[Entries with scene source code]

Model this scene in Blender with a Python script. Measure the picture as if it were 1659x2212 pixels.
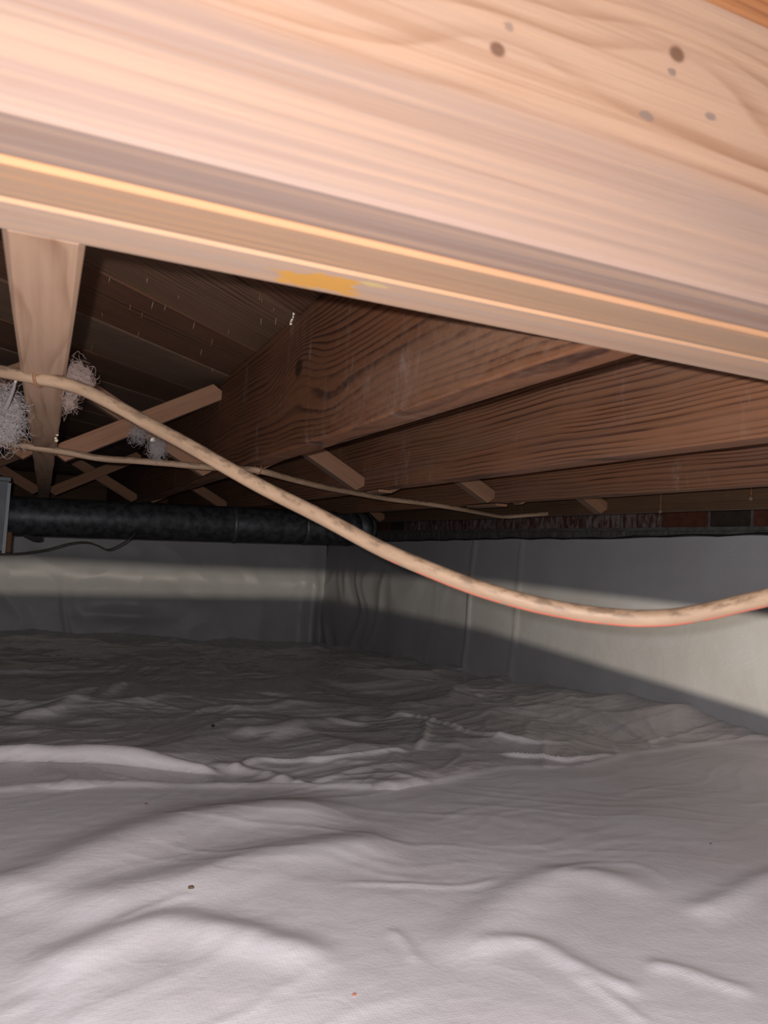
import bpy, math, random
import numpy as np
from mathutils import Matrix, Vector

random.seed(7)
for o in list(bpy.data.objects):
    bpy.data.objects.remove(o, do_unlink=True)
scene = bpy.context.scene
COL = scene.collection

# ------------------------------------------------------------------ camera
# World: X along the girder (to the right), Y along the joists (away), Z up.
# The lens sits at the origin, about 0.42 m above the plastic ground sheet.
W, H, F = 1659.0, 2212.0, 1690.0
AX = np.array([0.91519897, -0.07675816, -0.39562486])
AY = np.array([-0.39846753, -0.02549758, -0.91682795])
AZ = np.array([0.06028655, 0.99672366, -0.053921])
R = np.array([AX, AY, AZ])
cam_d = bpy.data.cameras.new('camera')
cam = bpy.data.objects.new('camera', cam_d)
COL.objects.link(cam)
cam_d.sensor_fit = 'VERTICAL'
cam_d.sensor_height = 36.0
cam_d.sensor_width = 27.0
cam_d.lens = 36.0 * F / H
cam_d.clip_start = 0.02
cam_d.dof.use_dof = True
cam_d.dof.focus_distance = 1.7
cam_d.dof.aperture_fstop = 12.0
cam.matrix_world = Matrix([list(R[0]) + [0], list(R[1]) + [0], list(R[2]) + [0], [0, 0, 0, 1]])
scene.camera = cam

# ------------------------------------------------------------------ light
world = bpy.data.worlds.new('world')
scene.world = world
world.use_nodes = True
world.node_tree.nodes['Background'].inputs[0].default_value = (0.02, 0.02, 0.022, 1)
world.node_tree.nodes['Background'].inputs[1].default_value = 0.35
FLASH_W = 69.0
fl_d = bpy.data.lights.new('phone_flash', 'POINT')
fl_d.energy = FLASH_W
fl_d.color = (1.0, 0.975, 0.99)
fl_d.shadow_soft_size = 0.0035
flash = bpy.data.objects.new('phone_flash', fl_d)
fl_d.use_nodes = True      # falloff gentler than inverse-square, so near wood does not blow out
_ft = fl_d.node_tree
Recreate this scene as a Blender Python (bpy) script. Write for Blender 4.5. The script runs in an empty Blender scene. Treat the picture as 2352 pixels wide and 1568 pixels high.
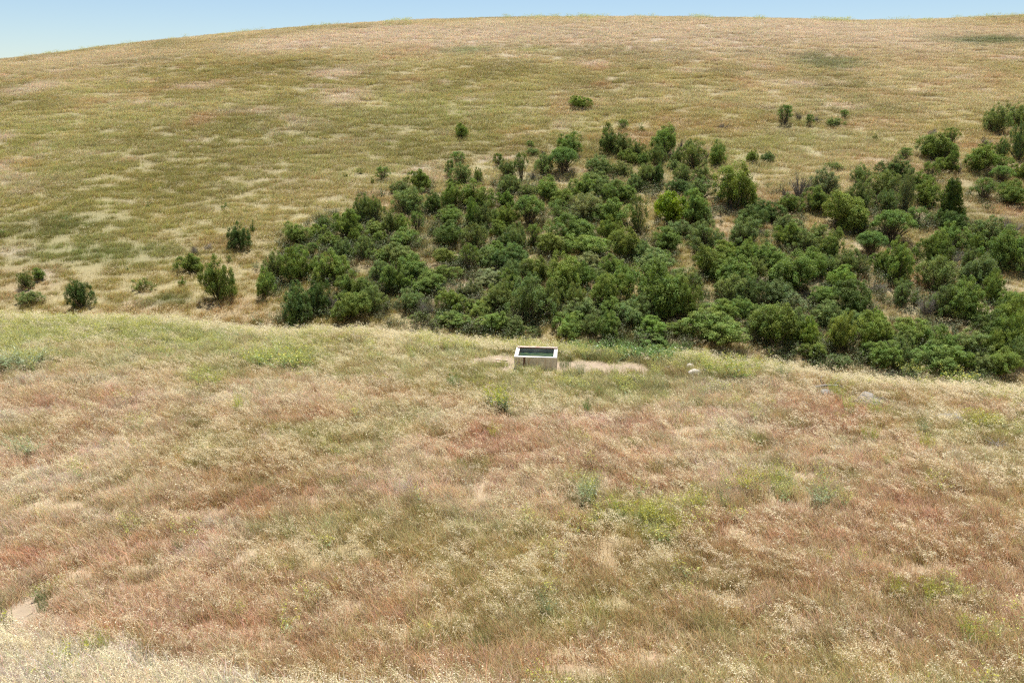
import bpy, math, random
import numpy as np
from mathutils import Vector, Euler

# ------------------------------------------------------------------ camera, sky, sun, exposure
sc = bpy.context.scene
CAM_Z, PITCH, FPX = 12.1, math.radians(17.0), 1829.0      # FPX: focal length in pixels of a 2352 px wide picture
cam_d = bpy.data.cameras.new('camera'); cam = bpy.data.objects.new('camera', cam_d)
sc.collection.objects.link(cam); sc.camera = cam
cam.location = (0, 0, CAM_Z); cam.rotation_euler = (math.radians(90) - PITCH, 0, 0)
cam_d.sensor_width = 36.0; cam_d.lens = 28.0; cam_d.clip_start = 0.1; cam_d.clip_end = 2000

SUN_ELEV, SUN_AZ = math.radians(73), math.radians(8)     # azimuth from +Y towards +X: the sun stands behind the hill
w = bpy.data.worlds.new('World'); sc.world = w; w.use_nodes = True
nt = w.node_tree; nt.nodes.clear()
sky = nt.nodes.new('ShaderNodeTexSky'); sky.sky_type = 'NISHITA'; sky.sun_disc = False
sky.sun_elevation = SUN_ELEV; sky.sun_rotation = SUN_AZ
sky.altitude = 500; sky.air_density = 1.0; sky.dust_density = 0.3; sky.ozone_density = 3.0
bg = nt.nodes.new('ShaderNodeBackground'); bg.inputs['Strength'].default_value = 0.068
wo = nt.nodes.new('ShaderNodeOutputWorld')
nt.links.new(sky.outputs[0], bg.inputs[0]); nt.links.new(bg.outputs[0], wo.inputs[0])

sl = bpy.data.lights.new('sun', 'SUN'); so = bpy.data.objects.new('sun', sl); sc.collection.objects.link(so)
sl.energy = 5.0; sl.angle = math.radians(0.53); sl.color = (1.0, 0.955, 0.88)
sdir = Vector((math.sin(SUN_AZ) * math.cos(SUN_ELEV), math.cos(SUN_AZ) * math.cos(SUN_ELEV), math.sin(SUN_ELEV)))
so.rotation_euler = sdir.to_track_quat('Z', 'Y').to_euler(); so.location = (0, 60, 80)

vs = sc.view_settings
vs.view_transform = 'Standard'; vs.look = 'None'; vs.exposure = 0.85; vs.gamma = 1.0; vs.use_curve_mapping = False
sc.cycles.use_denoising = False
sc.cycles.use_adaptive_sampling = True; sc.cycles.adaptive_threshold = 0.025; sc.cycles.adaptive_min_samples = 32
sc.cycles.max_bounces = 4; sc.cycles.diffuse_bounces = 2; sc.cycles.transmission_bounces = 3; sc.cycles.caustics_reflective = False; sc.cycles.caustics_refractive = False
sc.cycles.filter_width = 1.25
sc.cycles.transparent_max_bounces = 8

rng = np.random.default_rng(7); random.seed(7)

# ------------------------------------------------------------------ numeric helpers
def _hash(ix, iy, seed):
    n = (ix.astype(np.int64) * 374761393 + iy.astype(np.int64) * 668265263 + seed * 974634777) & 0x7fffffff
    n = ((n ^ (n >> 13)) * 1274126177) & 0x7fffffff
    return ((n ^ (n >> 16)) & 0xffff) / 65535.0

def vnoise(x, y, seed=0):
    x = np.asarray(x, float); y = np.asarray(y, float)
    ix = np.floor(x); iy = np.floor(y); fx = x - ix; fy = y - iy
    fx = fx * fx * (3 - 2 * fx); fy = fy * fy * (3 - 2 * fy)
    a = _hash(ix, iy, seed); b = _hash(ix + 1, iy, seed); c = _hash(ix, iy + 1, seed); d = _hash(ix + 1, iy + 1, seed)
    return a + (b - a) * fx + (c - a) * fy + (a - b - c + d) * fx * fy

def fbm(x, y, seed=0, octaves=4):
    s = 0; a = 0.5; t = 0
    for k in range(octaves):
        s = s + a * vnoise(x * 2 ** k + 17.3 * k, y * 2 ** k - 9.1 * k, seed + k); t += a; a *= 0.5
    return s / t

CP, SP = math.cos(PITCH), math.sin(PITCH)
def ray(px, py):                      # a direction of sight for a spot of the photograph (2352 x 1568)
    u = px - 1176.0; v = 784.0 - py
    d = np.array([u, v * SP + FPX * CP, v * CP - FPX * SP])
    return d / np.linalg.norm(d)

def to_plane(px, py, z):
    d = ray(px, py); t = (z - CAM_Z) / d[2]
    return d[0] * t, d[1] * t

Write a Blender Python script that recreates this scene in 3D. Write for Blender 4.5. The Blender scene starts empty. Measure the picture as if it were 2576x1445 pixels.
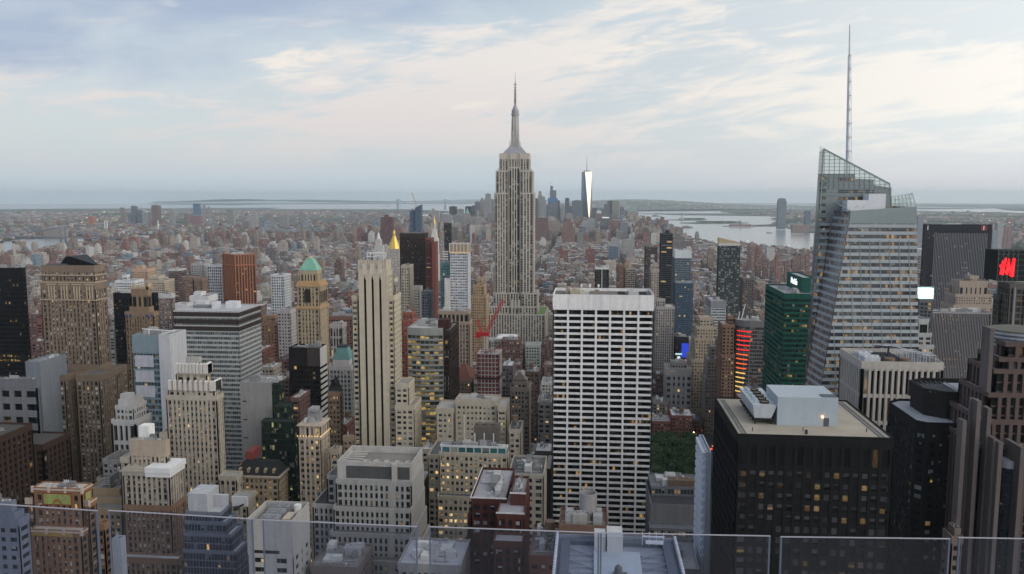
import bpy, math, random, bisect
from mathutils import Vector, geometry
random.seed(7)
SC = bpy.context.scene
COL = SC.collection
# ---------------------------------------------------------------- camera
H = 262.0; FPX = 2045.0; PW, PH = 2576.0, 1445.0
YAW = math.radians(5.45); PITCH = math.radians(6.4); RE = 7.4e6
cd = bpy.data.cameras.new('camera'); cam = bpy.data.objects.new('camera', cd); COL.objects.link(cam)
cam.location = (0, 0, H); cam.rotation_euler = (math.radians(90) - PITCH, 0, YAW)
cd.sensor_width = 36.0; cd.lens = 36.0 * FPX / PW; cd.clip_start = 0.05; cd.clip_end = 200000
SC.camera = cam
# ---------------------------------------------------------------- colour and light
SC.view_settings.view_transform = 'Standard'; SC.view_settings.look = 'None'
SC.view_settings.exposure = 0.0; SC.view_settings.gamma = 1.0; SC.view_settings.use_curve_mapping = False
SC.render.engine = 'CYCLES'
cy = SC.cycles
cy.max_bounces = 6; cy.diffuse_bounces = 3; cy.glossy_bounces = 3; cy.transmission_bounces = 4
cy.transparent_max_bounces = 12; cy.volume_bounces = 1; cy.use_denoising = True
cy.sample_clamp_indirect = 4.0; cy.caustics_reflective = False; cy.caustics_refractive = False
SUN_EL = math.radians(14); SUN_AZ = math.radians(-38)      # azimuth measured from +X, negative = behind the camera
sd = bpy.data.lights.new('sun', 'SUN'); sun = bpy.data.objects.new('sun', sd); COL.objects.link(sun)
sd.energy = 1.0; sd.angle = math.radians(50); sd.color = (1.0, 0.90, 0.82)
sv = Vector((math.cos(SUN_EL) * math.cos(SUN_AZ), math.cos(SUN_EL) * math.sin(SUN_AZ), math.sin(SUN_EL)))
sun.rotation_euler = sv.to_track_quat('Z', 'Y').to_euler(); sun.location = (300, -300, 900)
W = bpy.data.worlds.new('World'); SC.world = W; W.use_nodes = True
def build_world():
    nt = W.node_tree; nt.nodes.clear(); N = nt.nodes; L = nt.links
    def nd(t, **k):
        n = N.new(t)
        for a, b in k.items(): setattr(n, a, b)
        return n
    def val(sock, v):
        if hasattr(v, 'links'): L.new(v, sock)
        else: sock.default_value = v
    def M(op, a, b=0.0, c=0.0, clamp=False):
        n = nd('ShaderNodeMath', operation=op, use_clamp=clamp)
        val(n.inputs[0], a); val(n.inputs[1], b); val(n.inputs[2], c); return n.outputs[0]
    def MIX(f, a, b):
        n = nd('ShaderNodeMix', data_type='RGBA'); val(n.inputs[0], f)
        for s, v in ((n.inputs[6], a), (n.inputs[7], b)):
            if hasattr(v, 'links'): L.new(v, s)
            else: s.default_value = (*v, 1)
        return n.outputs[2]
    def SS(x, a, b):       # smoothstep
        n = nd('ShaderNodeMapRange', interpolation_type='SMOOTHSTEP'); val(n.inputs[0], x)
        n.inputs[1].default_value = a; n.inputs[2].default_value = b; return n.outputs[0]
    def noise(vec, sc, det=5, rough=.55, dist=0.0):
        n = nd('ShaderNodeTexNoise'); L.new(vec, n.inputs['Vector']); n.inputs['Scale'].default_value = sc
        n.inputs['Detail'].default_value = det; n.inputs['Roughness'].default_value = rough
        n.inputs['Distortion'].default_value = dist; return n.outputs['Fac']
    out = nd('ShaderNodeOutputWorld'); bg = nd('ShaderNodeBackground'); L.new(bg.outputs[0], out.inputs[0])
    sky = nd('ShaderNodeTexSky', sky_type='NISHITA'); sky.sun_disc = False
    sky.sun_elevation = SUN_EL; sky.sun_rotation = math.atan2(sv.x, sv.y); sky.altitude = 260
    sky.air_density = 1.0; sky.dust_density = 1.5; sky.ozone_density = 1.2
    tc = nd('ShaderNodeTexCoord'); sp = nd('ShaderNodeSeparateXYZ'); L.new(tc.outputs['Generated'], sp.inputs[0])
    x, y, z = sp.outputs
    az = M('ARCTAN2', x, y)             # 0 = down the avenues, + = right (west)
    el = M('ARCSINE', z)
    t = M('MULTIPLY', el, 57.2958); a = M('MULTIPLY', az, 57.2958)   # degrees
    # streak coordinates: long in azimuth, short in elevation, rising to the right
    def co(sa, se, tilt, off):
        c = nd('ShaderNodeCombineXYZ')
        u = M('MULTIPLY', a, sa); v = M('MULTIPLY', M('SUBTRACT', t, M('MULTIPLY', a, tilt)), se)
        val(c.inputs[0], u); val(c.inputs[1], v); c.inputs[2].default_value = off; return c.outputs[0]
    s1 = noise(co(.035, .16, .10, 3.1), 1.0, 7, .55, .5)
    s2 = noise(co(.06, .5, .05, 8.7), 1.0, 6, .6, .9)
    s3 = noise(co(.07, .11, .02, 1.3), 1.0, 6, .55, .4)
    s4 = noise(co(.16, .75, .14, 5.5), 1.0, 8, .62, 1.2)
    base = MIX(SS(t, 1, 15), (6.9, 7.3, 7.6), (6.5, 7.4, 8.1))           # between the clouds
    base = MIX(SS(a, -6, 26), base, (8.6, 9.0, 9.1))                    # brighter towards the west
    base = MIX(.18, base, sky.outputs[0])
    base = MIX(SS(t, .2, 4.5), MIX(SS(a, -10, 22), (5.7, 6.5, 7.1), (6.9, 6.9, 7.2)), base)
    pink = MIX(SS(t, 3, 11), (8.1, 7.25, 7.05), (9.5, 8.6, 7.9))
    pink = MIX(SS(a, -12, 25), pink, (10.2, 9.5, 8.6))
    # broad cream streaks
    m = M('MULTIPLY', SS(M('ADD', s1, M('ADD', M('MULTIPLY', M('SUBTRACT', s2, .5), .35), M('MULTIPLY', M('SUBTRACT', s4, .5), .36))), .46, .60), SS(t, .5, 5))
    col = MIX(M('MULTIPLY', m, .72), base, pink)
    # grey-blue cloud bank upper left
    bank = M('MULTIPLY', SS(M('ADD', M('SUBTRACT', t, M('MULTIPLY', M('ADD', a, 36), .17)), M('MULTIPLY', M('SUBTRACT', s3, .5), 14)), 6.5, 10.5),
             SS(M('ADD', a, M('MULTIPLY', M('SUBTRACT', s3, .5), 18)), 4, -10))
    col = MIX(M('MULTIPLY', bank, .93), col, MIX(SS(s2, .35, .7), (4.0, 4.85, 6.4), (5.0, 5.75, 7.0)))
    # bright wisps
    def wisp(a0, t0, ra, rt, tilt, thr, amp, c=(9.6, 8.8, 7.9)):
        da = M('SUBTRACT', a, a0); dt = M('SUBTRACT', M('SUBTRACT', t, t0), M('MULTIPLY', da, tilt))
        r = M('ADD', M('POWER', M('ABSOLUTE', M('DIVIDE', da, ra)), 2), M('POWER', M('ABSOLUTE', M('DIVIDE', dt, rt)), 2))
        f = SS(M('ADD', M('SUBTRACT', 1, r), M('ADD', M('MULTIPLY', M('SUBTRACT', s2, .5), 2.0), M('MULTIPLY', M('SUBTRACT', s4, .5), 5.0))), thr + .15, thr + 1.7)
        return M('MULTIPLY', f, amp), c
    for w in (wisp(-20.2, 8.9, 3.3, .9, .16, .25, .8), wisp(-21.0, 7.9, 2.2, .45, .1, .2, .75), wisp(-18, 7.7, 1.8, .4, .1, .2, .5),
              wisp(-27.5, 11.5, 1.2, 1.9, -1.0, .3, .45), wisp(-30.5, 12.5, 2.0, .5, -.2, .25, .5),
              wisp(-8, 6.2, 3.0, .45, .04, .2, .6), wisp(4, 9.9, 11, 1.0, .12, .2, .55), wisp(8, 6.9, 10, .7, .02, .3, .5),
              wisp(-12, 14.6, 7, .8, -.12, .15, .75), wisp(4.5, 13.2, 5, .4, .04, .2, .4), wisp(8.6, 11.1, .5, 1.0, .4, .3, .4), wisp(20, 10.6, 9, 1.2, .02, .25, .5)):
        col = MIX(w[0], col, w[1])
    # sky opposite (behind the camera, towards the sunset) is brighter
    glow = SS(M('ABSOLUTE', M('SUBTRACT', M('MODULO', M('ADD', a, 360), 360), 112)), 105, 20)
    up = SS(t, 22, 75)
    col2 = nd('ShaderNodeVectorMath', operation='SCALE'); L.new(col, col2.inputs[0])
    val(col2.inputs['Scale'], M('SUBTRACT', M('ADD', 1.0, M('MULTIPLY', glow, .75)), M('MULTIPLY', up, .5)))
    L.new(col2.outputs[0], bg.inputs[0]); bg.inputs[1].default_value = 0.1
build_world()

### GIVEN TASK
Using the data above, copy exactly the lines from the one containing "Recreate this scene" to the one containing "cam_d.sensor_width = 36.0;", inclusive. Exclude the pictures.

### TASK SOLUTION
Recreate this scene as a Blender Python (bpy) script. Write for Blender 4.5. The script runs in an empty Blender scene. Treat the picture as 2352 pixels wide and 1568 pixels high.
import bpy, math, random
import numpy as np
from mathutils import Vector, Euler

# ------------------------------------------------------------------ camera, sky, sun, exposure
sc = bpy.context.scene
CAM_Z, PITCH, FPX = 12.1, math.radians(17.0), 1829.0      # FPX: focal length in pixels of a 2352 px wide picture
cam_d = bpy.data.cameras.new('camera'); cam = bpy.data.objects.new('camera', cam_d)
sc.collection.objects.link(cam); sc.camera = cam
cam.location = (0, 0, CAM_Z); cam.rotation_euler = (math.radians(90) - PITCH, 0, 0)
cam_d.sensor_width = 36.0; cam_d.lens = 28.0; cam_d.clip_start = 0.1; cam_d.clip_end = 2000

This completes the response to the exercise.